Better trade union representation, properly trained workers and an improvement in government policy are some of the suggestions put forward by economists to lessen the disparity between the rich and the poor within Antigua and Barbuda.

The economists made their s suggestions on an OBSERVER media radio program and they came in light of a report from the Antigua and Barbuda Social Security Board, which showed that 10 – 15 percent of the working population of the country is functionally poor, as most of them make $1,420 per month.

“The social disparity may be a bit graver than what the report shows as it does not include the unemployed,” Grenadian Economist Chester Humphreys opined.

In an attempt to find ways in which countries can move towards improving this issue, former head of the Private Sector Organization of Jamaica (PSOJ), Dennis Chung suggested that, “a higher level of tertiary enrolment will also aid in the alleviation of the poverty burden. Countries that have tertiary level enrolment, between 60 and 77 percent actually have a GDP per capita of an average of US $50,000 per annum.”

Chung offered another suggestion in that there needs to be better government policy.

“Governments have been driving employment more through debt and trying to subsidize labour and that is what has caused our debt issue and low productivity which is why the minimum wage applies to such a large percentage of people within the Caribbean,” he said.

Humphreys forwarded Chung’s view and said that, “the role of the state attempting to achieve a fairer degree of income distribution cannot be denied and one of the mechanisms for doing so is the increasing the minimum wage”.

Meanwhile, Political Leader of the United Progressive Party, Harold Lovell said that while in office, his administration drafted the “Antigua and Barbuda National Poverty Reduction Strategy for 2011-2015”. He claimed that since then he has seen no other plans directed to address poverty reduction.

 “We need to have a clear vision of what it is that we are trying to achieve, whether it is poverty reduction, or peoples’ empowerment and some sort of plan put in place to address the issues of the disparity between the rich and the poor in the country,” said Lovell.
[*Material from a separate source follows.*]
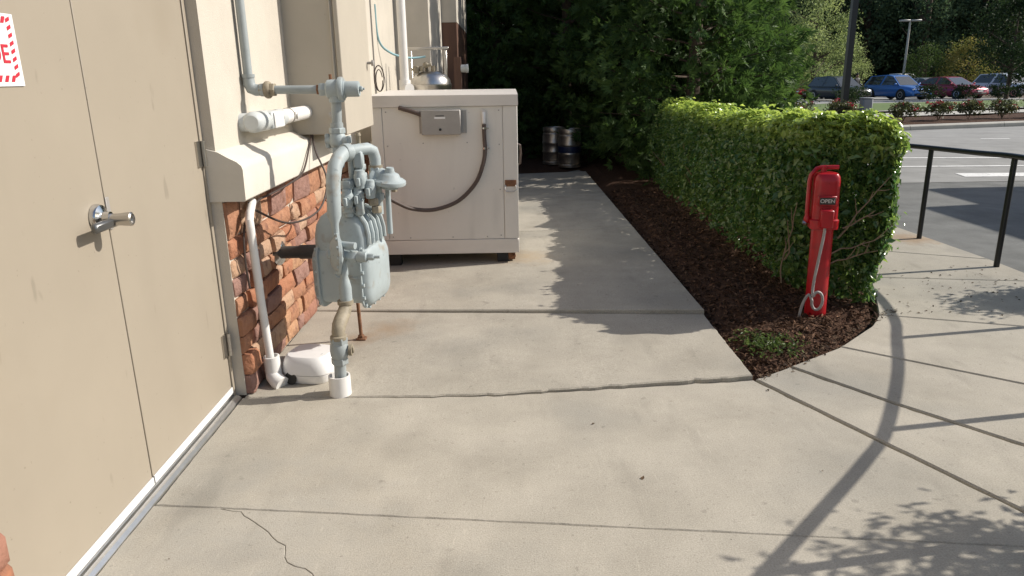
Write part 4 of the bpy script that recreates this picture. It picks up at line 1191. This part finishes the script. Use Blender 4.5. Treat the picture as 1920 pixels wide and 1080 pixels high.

Based on this he Grenadian economist offered a new suggestion to improve the wage-earning potential of workers in the form of better representation from trade unions.

“There is absolutely no reason why the trade unions cannot make an application before the court, maybe through application they to compel the minister to comply with the law.”

HUmphreys added that the trade unions need to step up their mandate of advocacy, since they are the single most consistent equitable force in the society today.

Lovell pointed out that the category of workers who have been operating as functionally poor are security officers, domestic workers, store clerks, gas station attendants, agricultural and sanitation workers. “These are the persons who are feeling the brunt of this absence of the necessary intervention that is required by statute of the government,” he said.